### PROMPT
Within the records that follow, restate exactly the lines from the line with "Write a Blender" down to the line with "at(xm, y0, Y).z", including both. Omit the pictures.

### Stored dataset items
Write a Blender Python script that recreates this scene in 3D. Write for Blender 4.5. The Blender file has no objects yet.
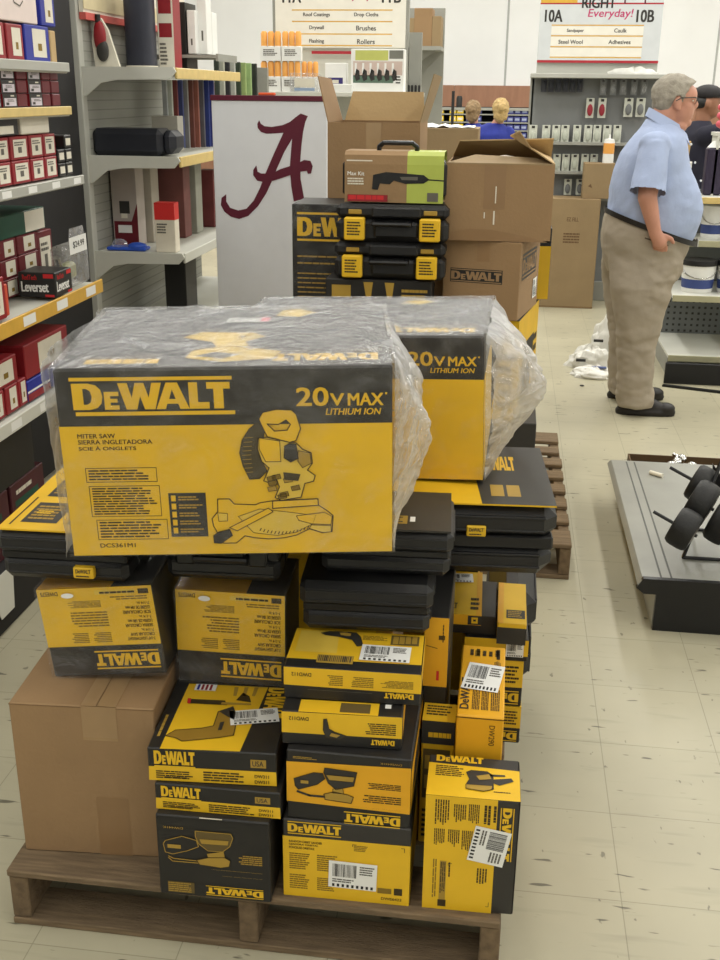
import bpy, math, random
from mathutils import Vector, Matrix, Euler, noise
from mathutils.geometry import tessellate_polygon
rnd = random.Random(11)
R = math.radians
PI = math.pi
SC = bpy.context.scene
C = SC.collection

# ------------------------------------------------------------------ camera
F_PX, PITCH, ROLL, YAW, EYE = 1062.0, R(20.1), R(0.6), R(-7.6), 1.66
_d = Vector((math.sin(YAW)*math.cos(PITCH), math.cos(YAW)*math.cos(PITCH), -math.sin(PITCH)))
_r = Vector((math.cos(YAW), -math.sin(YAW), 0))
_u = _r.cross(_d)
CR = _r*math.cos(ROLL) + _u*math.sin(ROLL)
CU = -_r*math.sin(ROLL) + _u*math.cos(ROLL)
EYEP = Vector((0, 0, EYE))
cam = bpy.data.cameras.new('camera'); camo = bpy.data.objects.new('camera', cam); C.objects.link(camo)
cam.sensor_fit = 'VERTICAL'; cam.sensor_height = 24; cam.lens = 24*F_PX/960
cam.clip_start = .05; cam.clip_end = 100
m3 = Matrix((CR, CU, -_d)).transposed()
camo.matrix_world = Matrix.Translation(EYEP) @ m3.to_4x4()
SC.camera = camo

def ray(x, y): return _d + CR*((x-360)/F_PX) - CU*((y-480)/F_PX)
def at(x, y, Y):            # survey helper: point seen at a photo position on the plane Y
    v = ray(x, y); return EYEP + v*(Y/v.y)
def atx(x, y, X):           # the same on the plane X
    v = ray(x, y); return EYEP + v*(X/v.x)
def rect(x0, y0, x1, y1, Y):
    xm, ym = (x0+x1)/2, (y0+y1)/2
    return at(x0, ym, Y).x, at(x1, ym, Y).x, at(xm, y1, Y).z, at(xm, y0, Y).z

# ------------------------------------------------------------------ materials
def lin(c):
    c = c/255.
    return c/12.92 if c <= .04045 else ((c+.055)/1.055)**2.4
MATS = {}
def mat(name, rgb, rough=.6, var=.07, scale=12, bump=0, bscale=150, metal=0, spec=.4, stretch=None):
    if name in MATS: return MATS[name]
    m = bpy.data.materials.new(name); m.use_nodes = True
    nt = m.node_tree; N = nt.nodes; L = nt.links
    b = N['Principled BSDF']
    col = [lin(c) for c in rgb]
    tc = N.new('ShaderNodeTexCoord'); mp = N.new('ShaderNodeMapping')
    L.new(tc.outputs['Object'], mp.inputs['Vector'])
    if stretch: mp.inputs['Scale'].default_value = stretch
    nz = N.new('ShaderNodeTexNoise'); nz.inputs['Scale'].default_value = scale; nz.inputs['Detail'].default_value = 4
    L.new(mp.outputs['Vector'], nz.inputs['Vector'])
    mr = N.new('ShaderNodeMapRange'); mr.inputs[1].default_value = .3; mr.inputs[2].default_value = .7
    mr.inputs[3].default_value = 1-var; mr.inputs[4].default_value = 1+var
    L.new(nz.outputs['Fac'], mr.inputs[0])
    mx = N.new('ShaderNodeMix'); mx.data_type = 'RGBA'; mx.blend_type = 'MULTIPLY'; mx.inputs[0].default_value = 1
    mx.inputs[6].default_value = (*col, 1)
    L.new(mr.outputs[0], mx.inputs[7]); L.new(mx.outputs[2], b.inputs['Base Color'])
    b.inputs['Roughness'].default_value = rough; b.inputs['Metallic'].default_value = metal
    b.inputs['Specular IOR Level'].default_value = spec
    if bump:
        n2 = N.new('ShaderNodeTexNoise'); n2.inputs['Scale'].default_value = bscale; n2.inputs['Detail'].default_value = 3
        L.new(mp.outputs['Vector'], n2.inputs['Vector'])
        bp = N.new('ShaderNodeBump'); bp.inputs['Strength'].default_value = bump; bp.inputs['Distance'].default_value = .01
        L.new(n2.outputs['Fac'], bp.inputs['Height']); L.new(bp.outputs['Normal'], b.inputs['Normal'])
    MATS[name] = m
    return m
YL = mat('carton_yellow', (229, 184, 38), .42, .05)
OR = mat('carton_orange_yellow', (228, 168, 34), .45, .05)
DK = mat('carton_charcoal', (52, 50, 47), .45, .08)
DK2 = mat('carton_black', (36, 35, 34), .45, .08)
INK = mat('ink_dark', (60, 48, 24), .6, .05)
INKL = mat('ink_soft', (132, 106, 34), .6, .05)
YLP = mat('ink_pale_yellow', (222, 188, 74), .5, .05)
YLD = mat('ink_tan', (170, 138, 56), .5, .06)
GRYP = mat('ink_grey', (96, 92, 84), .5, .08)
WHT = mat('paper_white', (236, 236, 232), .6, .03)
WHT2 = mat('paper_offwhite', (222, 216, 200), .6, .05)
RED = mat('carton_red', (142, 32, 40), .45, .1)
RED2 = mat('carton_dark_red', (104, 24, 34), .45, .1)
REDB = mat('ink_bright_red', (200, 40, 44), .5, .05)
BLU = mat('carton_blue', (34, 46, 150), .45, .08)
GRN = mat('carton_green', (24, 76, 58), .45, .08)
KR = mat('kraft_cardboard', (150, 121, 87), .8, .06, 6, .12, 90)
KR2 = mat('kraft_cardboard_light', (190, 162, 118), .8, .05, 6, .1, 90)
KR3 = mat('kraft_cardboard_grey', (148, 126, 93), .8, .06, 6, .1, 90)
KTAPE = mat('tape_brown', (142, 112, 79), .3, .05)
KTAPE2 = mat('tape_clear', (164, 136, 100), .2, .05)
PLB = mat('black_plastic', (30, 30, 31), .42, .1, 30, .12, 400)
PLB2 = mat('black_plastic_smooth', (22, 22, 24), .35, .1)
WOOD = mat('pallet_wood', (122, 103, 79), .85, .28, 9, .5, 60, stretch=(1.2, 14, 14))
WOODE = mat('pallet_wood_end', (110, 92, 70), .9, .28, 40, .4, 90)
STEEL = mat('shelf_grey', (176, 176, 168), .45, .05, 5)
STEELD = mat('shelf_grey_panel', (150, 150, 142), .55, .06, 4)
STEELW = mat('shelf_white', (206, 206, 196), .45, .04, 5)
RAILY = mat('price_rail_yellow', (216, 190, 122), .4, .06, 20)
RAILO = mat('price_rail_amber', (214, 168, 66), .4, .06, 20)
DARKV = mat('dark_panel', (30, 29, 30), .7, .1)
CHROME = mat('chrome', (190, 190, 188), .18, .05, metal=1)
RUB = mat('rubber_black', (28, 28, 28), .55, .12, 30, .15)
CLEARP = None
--
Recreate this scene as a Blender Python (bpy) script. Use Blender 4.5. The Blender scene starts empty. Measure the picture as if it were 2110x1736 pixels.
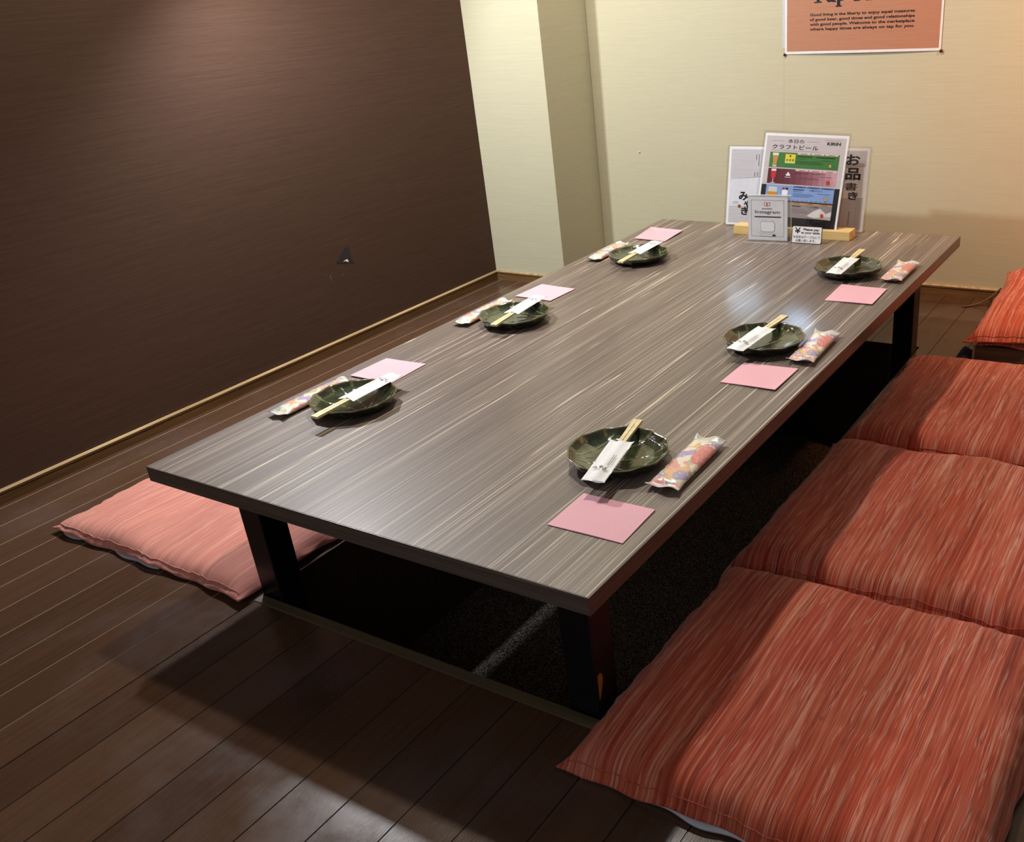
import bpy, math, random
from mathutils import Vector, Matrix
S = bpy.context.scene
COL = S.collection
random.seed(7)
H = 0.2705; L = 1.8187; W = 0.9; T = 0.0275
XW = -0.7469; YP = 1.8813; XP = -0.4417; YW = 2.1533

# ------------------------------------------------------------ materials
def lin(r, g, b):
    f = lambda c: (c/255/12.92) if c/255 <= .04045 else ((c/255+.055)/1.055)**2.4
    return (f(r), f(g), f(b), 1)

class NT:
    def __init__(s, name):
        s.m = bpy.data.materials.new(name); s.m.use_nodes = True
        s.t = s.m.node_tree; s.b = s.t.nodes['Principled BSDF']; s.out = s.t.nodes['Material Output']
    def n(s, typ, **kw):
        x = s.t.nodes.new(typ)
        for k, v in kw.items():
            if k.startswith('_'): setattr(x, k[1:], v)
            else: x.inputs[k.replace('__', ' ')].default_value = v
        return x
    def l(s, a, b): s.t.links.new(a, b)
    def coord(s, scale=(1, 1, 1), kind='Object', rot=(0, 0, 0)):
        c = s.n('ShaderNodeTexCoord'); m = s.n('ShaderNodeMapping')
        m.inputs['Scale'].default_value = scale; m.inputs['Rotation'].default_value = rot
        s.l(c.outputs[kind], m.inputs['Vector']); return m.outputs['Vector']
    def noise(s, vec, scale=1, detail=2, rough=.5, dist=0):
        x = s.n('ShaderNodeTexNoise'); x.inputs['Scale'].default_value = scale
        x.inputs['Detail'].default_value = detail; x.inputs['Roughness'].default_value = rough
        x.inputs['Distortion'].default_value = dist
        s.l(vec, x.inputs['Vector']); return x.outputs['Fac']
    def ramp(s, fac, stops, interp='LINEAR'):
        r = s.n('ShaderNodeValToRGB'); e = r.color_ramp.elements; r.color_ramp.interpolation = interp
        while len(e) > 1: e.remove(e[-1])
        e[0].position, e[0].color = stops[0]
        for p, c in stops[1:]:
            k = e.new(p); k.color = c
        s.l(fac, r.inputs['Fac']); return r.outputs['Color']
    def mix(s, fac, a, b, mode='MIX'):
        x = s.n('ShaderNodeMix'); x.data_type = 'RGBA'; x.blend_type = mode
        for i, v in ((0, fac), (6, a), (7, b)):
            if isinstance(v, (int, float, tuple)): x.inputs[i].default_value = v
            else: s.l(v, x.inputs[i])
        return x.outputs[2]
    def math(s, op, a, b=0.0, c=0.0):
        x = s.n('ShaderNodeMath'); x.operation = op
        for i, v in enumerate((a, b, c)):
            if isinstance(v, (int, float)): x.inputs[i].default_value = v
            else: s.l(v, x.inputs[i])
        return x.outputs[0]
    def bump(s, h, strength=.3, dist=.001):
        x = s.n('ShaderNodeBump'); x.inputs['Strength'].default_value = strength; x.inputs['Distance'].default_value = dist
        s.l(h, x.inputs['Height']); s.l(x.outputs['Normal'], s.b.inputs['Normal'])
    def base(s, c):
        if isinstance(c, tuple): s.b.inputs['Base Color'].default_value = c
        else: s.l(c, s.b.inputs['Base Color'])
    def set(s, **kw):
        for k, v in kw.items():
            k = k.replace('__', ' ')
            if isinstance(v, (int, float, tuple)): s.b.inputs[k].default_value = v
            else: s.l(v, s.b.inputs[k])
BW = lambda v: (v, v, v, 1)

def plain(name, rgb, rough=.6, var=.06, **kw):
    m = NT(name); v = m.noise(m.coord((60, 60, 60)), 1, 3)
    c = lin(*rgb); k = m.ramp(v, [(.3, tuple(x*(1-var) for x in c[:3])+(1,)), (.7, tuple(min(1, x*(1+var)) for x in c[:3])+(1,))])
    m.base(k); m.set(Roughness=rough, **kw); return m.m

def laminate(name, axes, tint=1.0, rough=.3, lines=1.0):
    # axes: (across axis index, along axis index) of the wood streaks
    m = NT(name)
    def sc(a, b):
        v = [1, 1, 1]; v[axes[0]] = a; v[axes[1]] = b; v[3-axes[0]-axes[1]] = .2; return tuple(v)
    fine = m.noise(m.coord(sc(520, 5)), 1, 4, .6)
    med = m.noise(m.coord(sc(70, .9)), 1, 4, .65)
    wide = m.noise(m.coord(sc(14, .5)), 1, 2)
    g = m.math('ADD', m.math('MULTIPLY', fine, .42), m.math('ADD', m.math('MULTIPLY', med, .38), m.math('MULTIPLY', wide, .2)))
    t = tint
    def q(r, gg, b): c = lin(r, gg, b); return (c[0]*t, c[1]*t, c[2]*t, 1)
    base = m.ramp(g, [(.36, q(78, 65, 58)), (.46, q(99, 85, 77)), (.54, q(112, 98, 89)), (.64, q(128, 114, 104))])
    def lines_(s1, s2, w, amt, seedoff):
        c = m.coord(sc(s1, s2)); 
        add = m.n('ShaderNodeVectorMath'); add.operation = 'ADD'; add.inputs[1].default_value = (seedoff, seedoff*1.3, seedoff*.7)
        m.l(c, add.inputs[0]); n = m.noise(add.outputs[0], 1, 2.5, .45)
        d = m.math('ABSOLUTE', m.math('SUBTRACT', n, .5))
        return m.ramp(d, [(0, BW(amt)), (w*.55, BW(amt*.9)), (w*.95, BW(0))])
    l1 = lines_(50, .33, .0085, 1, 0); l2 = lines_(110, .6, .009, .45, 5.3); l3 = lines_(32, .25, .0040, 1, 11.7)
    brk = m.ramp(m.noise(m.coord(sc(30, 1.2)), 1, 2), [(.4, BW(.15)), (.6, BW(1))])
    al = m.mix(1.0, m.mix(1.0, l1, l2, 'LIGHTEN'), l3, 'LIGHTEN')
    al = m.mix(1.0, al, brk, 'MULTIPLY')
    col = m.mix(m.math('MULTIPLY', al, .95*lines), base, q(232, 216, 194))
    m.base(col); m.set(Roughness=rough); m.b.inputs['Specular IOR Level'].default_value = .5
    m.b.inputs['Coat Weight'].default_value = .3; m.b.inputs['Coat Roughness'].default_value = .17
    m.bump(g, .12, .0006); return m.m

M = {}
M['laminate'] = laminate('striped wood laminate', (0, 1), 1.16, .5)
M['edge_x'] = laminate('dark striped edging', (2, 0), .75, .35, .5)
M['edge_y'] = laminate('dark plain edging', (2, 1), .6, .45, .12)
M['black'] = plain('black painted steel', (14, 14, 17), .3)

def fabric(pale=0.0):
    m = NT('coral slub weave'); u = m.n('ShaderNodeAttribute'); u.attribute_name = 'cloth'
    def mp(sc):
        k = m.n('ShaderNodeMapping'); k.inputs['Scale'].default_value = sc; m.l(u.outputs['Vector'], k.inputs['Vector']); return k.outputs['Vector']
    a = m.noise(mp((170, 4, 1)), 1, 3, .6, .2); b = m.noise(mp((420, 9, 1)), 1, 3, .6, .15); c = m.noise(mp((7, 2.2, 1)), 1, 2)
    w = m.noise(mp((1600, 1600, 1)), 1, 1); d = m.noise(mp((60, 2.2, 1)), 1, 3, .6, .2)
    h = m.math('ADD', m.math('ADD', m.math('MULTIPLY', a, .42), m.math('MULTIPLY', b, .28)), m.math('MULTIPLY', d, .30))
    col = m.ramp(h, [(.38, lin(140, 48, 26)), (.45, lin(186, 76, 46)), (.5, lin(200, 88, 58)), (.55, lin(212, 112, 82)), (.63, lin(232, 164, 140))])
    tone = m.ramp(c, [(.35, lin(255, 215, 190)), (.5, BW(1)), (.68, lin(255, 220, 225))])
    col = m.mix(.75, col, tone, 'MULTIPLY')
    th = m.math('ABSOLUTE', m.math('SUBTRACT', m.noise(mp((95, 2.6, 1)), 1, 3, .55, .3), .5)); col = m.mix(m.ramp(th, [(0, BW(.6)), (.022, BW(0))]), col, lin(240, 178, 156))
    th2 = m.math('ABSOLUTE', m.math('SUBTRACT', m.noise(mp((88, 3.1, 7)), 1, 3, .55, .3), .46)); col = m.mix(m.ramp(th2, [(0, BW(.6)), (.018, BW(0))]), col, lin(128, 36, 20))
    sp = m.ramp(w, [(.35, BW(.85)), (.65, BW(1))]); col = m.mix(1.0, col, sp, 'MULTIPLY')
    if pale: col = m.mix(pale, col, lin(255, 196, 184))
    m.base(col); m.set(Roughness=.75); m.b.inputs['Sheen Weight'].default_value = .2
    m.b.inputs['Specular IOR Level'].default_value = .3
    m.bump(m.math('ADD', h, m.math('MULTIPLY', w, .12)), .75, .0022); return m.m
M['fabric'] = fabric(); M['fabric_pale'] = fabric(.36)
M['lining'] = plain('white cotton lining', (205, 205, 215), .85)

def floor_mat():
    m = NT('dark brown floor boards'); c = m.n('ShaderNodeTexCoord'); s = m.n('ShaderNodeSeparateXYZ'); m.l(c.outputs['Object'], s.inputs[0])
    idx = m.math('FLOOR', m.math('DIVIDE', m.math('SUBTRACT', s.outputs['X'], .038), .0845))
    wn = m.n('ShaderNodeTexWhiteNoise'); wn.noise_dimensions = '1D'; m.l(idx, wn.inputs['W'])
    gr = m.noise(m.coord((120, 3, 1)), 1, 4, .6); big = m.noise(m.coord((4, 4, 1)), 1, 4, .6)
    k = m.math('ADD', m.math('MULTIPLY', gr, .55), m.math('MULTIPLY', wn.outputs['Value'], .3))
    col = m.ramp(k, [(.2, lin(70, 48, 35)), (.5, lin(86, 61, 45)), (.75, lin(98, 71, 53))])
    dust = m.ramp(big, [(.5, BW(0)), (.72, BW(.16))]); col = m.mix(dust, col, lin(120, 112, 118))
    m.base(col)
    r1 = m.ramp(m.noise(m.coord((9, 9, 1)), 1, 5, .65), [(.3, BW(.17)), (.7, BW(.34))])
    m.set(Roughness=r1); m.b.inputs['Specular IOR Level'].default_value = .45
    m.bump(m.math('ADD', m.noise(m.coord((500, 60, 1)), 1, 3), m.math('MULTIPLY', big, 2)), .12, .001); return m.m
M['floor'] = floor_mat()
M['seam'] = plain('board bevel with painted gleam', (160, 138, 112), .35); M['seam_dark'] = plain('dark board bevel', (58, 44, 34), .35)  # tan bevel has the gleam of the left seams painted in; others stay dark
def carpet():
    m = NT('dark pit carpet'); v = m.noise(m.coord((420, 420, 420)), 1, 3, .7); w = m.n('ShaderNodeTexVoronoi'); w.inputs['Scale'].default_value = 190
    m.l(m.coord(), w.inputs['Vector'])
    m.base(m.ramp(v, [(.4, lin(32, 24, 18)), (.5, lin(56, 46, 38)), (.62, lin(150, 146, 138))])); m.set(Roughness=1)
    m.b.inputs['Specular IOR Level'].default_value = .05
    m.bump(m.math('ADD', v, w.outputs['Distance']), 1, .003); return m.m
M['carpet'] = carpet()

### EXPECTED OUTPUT
Write a Blender Python script that recreates this scene in 3D. Write for Blender 4.5. The Blender file has no objects yet.
import bpy, math, random
from mathutils import Vector, Matrix, Euler, noise
from mathutils.geometry import tessellate_polygon
rnd = random.Random(11)
R = math.radians
PI = math.pi
SC = bpy.context.scene
C = SC.collection

# ------------------------------------------------------------------ camera
F_PX, PITCH, ROLL, YAW, EYE = 1062.0, R(20.1), R(0.6), R(-7.6), 1.66
_d = Vector((math.sin(YAW)*math.cos(PITCH), math.cos(YAW)*math.cos(PITCH), -math.sin(PITCH)))
_r = Vector((math.cos(YAW), -math.sin(YAW), 0))
_u = _r.cross(_d)
CR = _r*math.cos(ROLL) + _u*math.sin(ROLL)
CU = -_r*math.sin(ROLL) + _u*math.cos(ROLL)
EYEP = Vector((0, 0, EYE))
cam = bpy.data.cameras.new('camera'); camo = bpy.data.objects.new('camera', cam); C.objects.link(camo)
cam.sensor_fit = 'VERTICAL'; cam.sensor_height = 24; cam.lens = 24*F_PX/960
cam.clip_start = .05; cam.clip_end = 100
m3 = Matrix((CR, CU, -_d)).transposed()
camo.matrix_world = Matrix.Translation(EYEP) @ m3.to_4x4()
SC.camera = camo

def ray(x, y): return _d + CR*((x-360)/F_PX) - CU*((y-480)/F_PX)
def at(x, y, Y):            # survey helper: point seen at a photo position on the plane Y
    v = ray(x, y); return EYEP + v*(Y/v.y)
def atx(x, y, X):           # the same on the plane X
    v = ray(x, y); return EYEP + v*(X/v.x)
def rect(x0, y0, x1, y1, Y):
    xm, ym = (x0+x1)/2, (y0+y1)/2
    return at(x0, ym, Y).x, at(x1, ym, Y).x, at(xm, y1, Y).z, at(xm, y0, Y).z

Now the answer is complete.